WHAT IS REQUIRED: Can you output the material exactly as written, minus any pictures it holds?
# START OF DATA EXCERPT
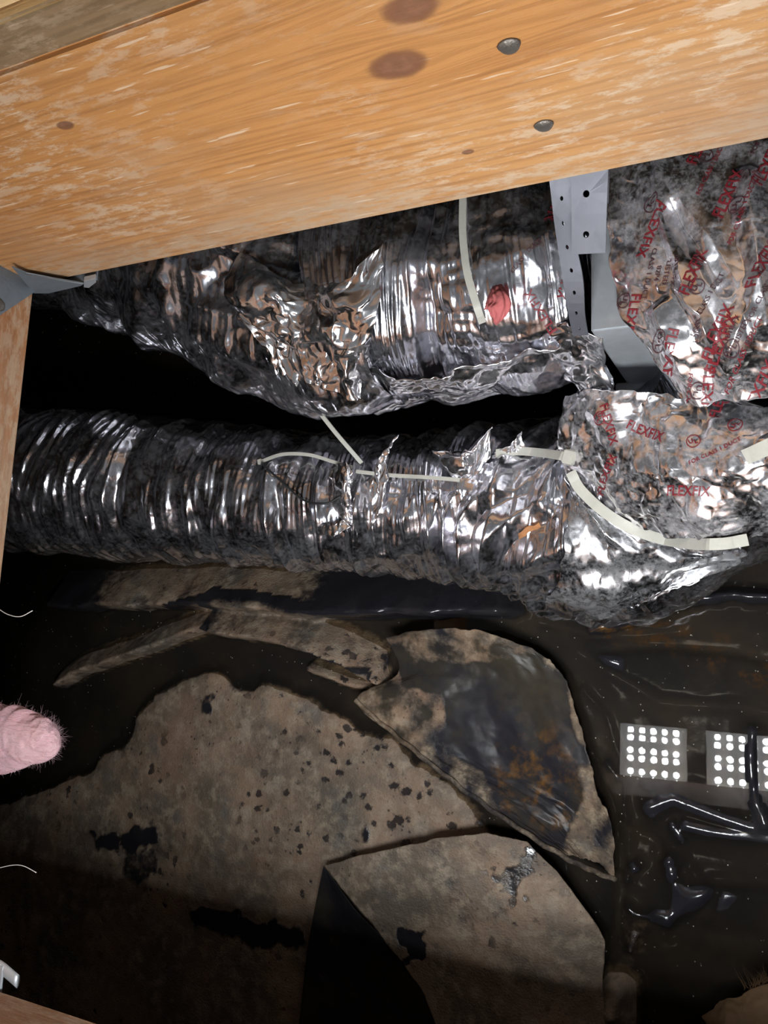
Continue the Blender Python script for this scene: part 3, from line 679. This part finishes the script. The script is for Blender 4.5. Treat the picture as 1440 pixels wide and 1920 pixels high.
netQ = [[(1075, 742, .618), (1160, 730, .585), (1260, 738, .572), (1350, 745, .562), (1440, 748, .556), (1620, 742, .55)],
        [(1062, 800, .628), (1150, 800, .595), (1240, 810, .578), (1330, 818, .565), (1420, 822, .555), (1620, 815, .55)],
        [(1070, 865, .640), (1150, 880, .605), (1240, 885, .588), (1330, 890, .575), (1420, 885, .565), (1620, 870, .556)],
        [(1095, 915, .650), (1165, 945, .618), (1250, 955, .602), (1340, 965, .590), (1425, 950, .582), (1620, 915, .57)],
        [(1130, 955, .662), (1195, 995, .634), (1275, 1010, .620), (1350, 1020, .612), (1415, 1005, .612), (1590, 950, .60)]]
def dispQ(U, W): return .013*crumple(U, W, .11, 71)+.0034*crumple(U, W, .035, 72)+.0009*crumple(U, W, .014, 73)
wrapQ, PQ, *_ = patch('foil_wrap', netQ, 260, 280, M_foilp, low, dispQ, .003)
# crumpled foil bridge between upper duct and the box
netR = [[(1050, 600, .545), (1085, 615, .54), (1115, 640, .548)], [(1030, 640, .56), (1080, 650, .55), (1140, 690, .58)], [(1060, 690, .60), (1090, 705, .585), (1145, 730, .60)], [(1068, 735, .625), (1095, 750, .61), (1120, 765, .62)], [(1062, 800, .64), (1085, 815, .625), (1105, 830, .62)]]
patch('foil_bridge', netR, 120, 90, M_foil2, low, lambda U, W: .008*crumple(U, W, .055, 81)+.0016*crumple(U, W, .018, 82), .004)

# lettering on the foil
dg = bpy.context.evaluated_depsgraph_get()
def bvh_of(*arrs): 
    vs = []; fs = []
    for A in arrs:
        n, m = A.shape[:2]; off = len(vs); vs += [tuple(v) for v in A.reshape(-1, 3)]; fs += [tuple(f+off) for f in gridfaces(n, m)]
    return BVHTree.FromPolygons(vs, fs)
BW = {'P': bvh_of(PP), 'Q': bvh_of(PQ), 'U': bvh_of(VUR)}
PAR = {'P': wrapP, 'Q': wrapQ, 'U': up}
fontc = bpy.data.curves.new('letters', 'FONT')
fobj = bpy.data.objects.new('letters', fontc); C.objects.link(fobj)
_cache = {}
def text_bm(s, bold):
    key = (s, bold)
    if key not in _cache:
        fontc.body = s; fontc.size = 1; fontc.align_x = 'CENTER'; fontc.align_y = 'CENTER'; fontc.offset = bold; fontc.space_character = 1.02
        fontc.resolution_u = 3; bpy.context.view_layer.update()
        me = fobj.evaluated_get(bpy.context.evaluated_depsgraph_get()).to_mesh()
        bm = bmesh.new(); bm.from_mesh(me); bmesh.ops.triangulate(bm, faces=bm.faces)
        for _ in range(4):
            es = [e for e in bm.edges if e.calc_length() > .22]
            if not es: break
            bmesh.ops.subdivide_edges(bm, edges=es, cuts=1); bmesh.ops.triangulate(bm, faces=bm.faces)
        me2 = bpy.data.meshes.new('t'); bm.to_mesh(me2); bm.free()
        v = np.array([q.co[:2] for q in me2.vertices]); f = [tuple(p.vertices) for p in me2.polygons]
        bpy.data.meshes.remove(me2); _cache[key] = (v, f)
    return _cache[key]
def ring_vf(r0, r1, n=36):
    a = np.linspace(0, 2*math.pi, n, endpoint=False); v = np.concatenate([np.stack([np.cos(a)*r, np.sin(a)*r], 1) for r in (r0, r1)])
    return v, [(i, (i+1) % n, n+(i+1) % n, n+i) for i in range(n)]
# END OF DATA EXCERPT
EXPECTED ANSWER:
Continue the Blender Python script for this scene: part 3, from line 679. This part finishes the script. The script is for Blender 4.5. Treat the picture as 1440 pixels wide and 1920 pixels high.
netQ = [[(1075, 742, .618), (1160, 730, .585), (1260, 738, .572), (1350, 745, .562), (1440, 748, .556), (1620, 742, .55)],
        [(1062, 800, .628), (1150, 800, .595), (1240, 810, .578), (1330, 818, .565), (1420, 822, .555), (1620, 815, .55)],
        [(1070, 865, .640), (1150, 880, .605), (1240, 885, .588), (1330, 890, .575), (1420, 885, .565), (1620, 870, .556)],
        [(1095, 915, .650), (1165, 945, .618), (1250, 955, .602), (1340, 965, .590), (1425, 950, .582), (1620, 915, .57)],
        [(1130, 955, .662), (1195, 995, .634), (1275, 1010, .620), (1350, 1020, .612), (1415, 1005, .612), (1590, 950, .60)]]
def dispQ(U, W): return .013*crumple(U, W, .11, 71)+.0034*crumple(U, W, .035, 72)+.0009*crumple(U, W, .014, 73)
wrapQ, PQ, *_ = patch('foil_wrap', netQ, 260, 280, M_foilp, low, dispQ, .003)
# crumpled foil bridge between upper duct and the box
netR = [[(1050, 600, .545), (1085, 615, .54), (1115, 640, .548)], [(1030, 640, .56), (1080, 650, .55), (1140, 690, .58)], [(1060, 690, .60), (1090, 705, .585), (1145, 730, .60)], [(1068, 735, .625), (1095, 750, .61), (1120, 765, .62)], [(1062, 800, .64), (1085, 815, .625), (1105, 830, .62)]]
patch('foil_bridge', netR, 120, 90, M_foil2, low, lambda U, W: .008*crumple(U, W, .055, 81)+.0016*crumple(U, W, .018, 82), .004)

# lettering on the foil
dg = bpy.context.evaluated_depsgraph_get()
def bvh_of(*arrs): 
    vs = []; fs = []
    for A in arrs:
        n, m = A.shape[:2]; off = len(vs); vs += [tuple(v) for v in A.reshape(-1, 3)]; fs += [tuple(f+off) for f in gridfaces(n, m)]
    return BVHTree.FromPolygons(vs, fs)
BW = {'P': bvh_of(PP), 'Q': bvh_of(PQ), 'U': bvh_of(VUR)}
PAR = {'P': wrapP, 'Q': wrapQ, 'U': up}
fontc = bpy.data.curves.new('letters', 'FONT')
fobj = bpy.data.objects.new('letters', fontc); C.objects.link(fobj)
_cache = {}
def text_bm(s, bold):
    key = (s, bold)
    if key not in _cache:
        fontc.body = s; fontc.size = 1; fontc.align_x = 'CENTER'; fontc.align_y = 'CENTER'; fontc.offset = bold; fontc.space_character = 1.02
        fontc.resolution_u = 3; bpy.context.view_layer.update()
        me = fobj.evaluated_get(bpy.context.evaluated_depsgraph_get()).to_mesh()
        bm = bmesh.new(); bm.from_mesh(me); bmesh.ops.triangulate(bm, faces=bm.faces)
        for _ in range(4):
            es = [e for e in bm.edges if e.calc_length() > .22]
            if not es: break
            bmesh.ops.subdivide_edges(bm, edges=es, cuts=1); bmesh.ops.triangulate(bm, faces=bm.faces)
        me2 = bpy.data.meshes.new('t'); bm.to_mesh(me2); bm.free()
        v = np.array([q.co[:2] for q in me2.vertices]); f = [tuple(p.vertices) for p in me2.polygons]
        bpy.data.meshes.remove(me2); _cache[key] = (v, f)
    return _cache[key]
def ring_vf(r0, r1, n=36):
    a = np.linspace(0, 2*math.pi, n, endpoint=False); v = np.concatenate([np.stack([np.cos(a)*r, np.sin(a)*r], 1) for r in (r0, r1)])
    return v, [(i, (i+1) % n, n+(i+1) % n, n+i) for i in range(n)]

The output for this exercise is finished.